Come vivono il Natale i ragazzi reclusi accolti nelle CEC, le Comunità Educanti con i Carcerati? Interris.it lo ha chiesto a Giorgio Pieri, responsabile CEC dell’Associazione Comunità Papa Giovanni XXIII (Apg23) fondata dal Servo di Dio don Oreste Benzi.
Don Benzi affermava che: “Nello sbaglio di uno c’è lo sbaglio di tutti. Per recuperare uno è necessario il coinvolgimento di tutti”. Gli operatori e i volontari diventano maestri di vita grazie alla gratuità del loro servizio verso i detenuti. La società può e deve coinvolgersi nel recupero del soggetto che sbaglia: un uomo recuperato non è più pericoloso, mentre la giustizia “vendicativa” produce persone che scelgono di nuovo la via delinquenziale.
Al fine di eliminare le cause che conducono al comportamento deviante, la Comunità promuove un percorso educativo, mirato ed impegnativo, realizzato all’interno di strutture dell’Associazione, che non si basa né sul pietismo né sull’assistenzialismo, ma sulla certezza della pena e soprattutto del recupero. Questo è il CEC, la Comunità Educante con i Carcerati dell’Associazione Comunità Papa Giovanni XXIII.
Pieri: “Il Natale è il periodo dell’anno più difficile”
“Il Natale è uno dei momenti più difficili dell’anno per le persone che sono ristrette”, esordisce Pieri. “Questo è certamente vero in carcere, ma lo è anche in comunità. Perché il Natale rappresenta il momento in cui le persone si incontrano con le proprie famiglie, tra parenti. I ragazzi vedono e sentano il clima di festa che si percepisce nell’aria e quindi vedono la festa fuori di loro ma nei loro cuori c’è tristezza. Il Natale è dunque un momento oggettivamente difficile: noi operatori lo vediamo dai loro visi, lo percepiamo dai loro sguardi”.

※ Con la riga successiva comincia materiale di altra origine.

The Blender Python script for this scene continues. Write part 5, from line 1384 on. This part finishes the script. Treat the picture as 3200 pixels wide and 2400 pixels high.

“Ciò premesso, e proprio perché è un periodo difficile per loro, come membri della Comunità Papa Giovanni XXIII cerchiamo di consolare queste persone che vivono in solitudine. Il CEC è un progetto per la rieducazioni dei detenuti (noi li chiamiamo ‘recuperandi‘) che offre loro un percorso educativo in una dimensione di casa e di famiglia secondo la frase di don Benzi ‘l’uomo non è il suo errore’“.
“Questo è molto importante. Lo Stato sceglie di far pagare il colpevole di reato attraverso l’isolamento, chiudendolo in carcere, e quindi la solitudine gli entra dentro ed è difficile da cancellare. Come comunità combattiamo l’isolamento con il suo esatto contrario: la condivisione diretta, come insegnatoci dal nostro fondatore”.
“La condivisione diretta è anche vivere insieme questi momenti tristi, quando manca la famiglia di origine. Parliamo di persone ristrette che hanno vissuto già grandi sofferenze prima di delinquere: per esempio, accogliamo alcuni ragazzi che dicono di non aver mai festeggiato il Natale in casa propria, o non hanno mai fatto un compleanno o una festa con gli amici. Dunque, parliamo di persone che hanno vissuto dei drammi grandissimi. A volte basta poco per renderli felici!”.
“Per esempio – conclude Pieri – è un grande dono la presenza di volontari accanto agli operatori: persone comuni che scelgono di passare le feste con i ragazzi accolti, magando portando loro anche un piccolo dono. Così è davvero Natale per tutti. Anche per gli ‘ultimi’, gli scarti della società tanto amati da don Oreste”.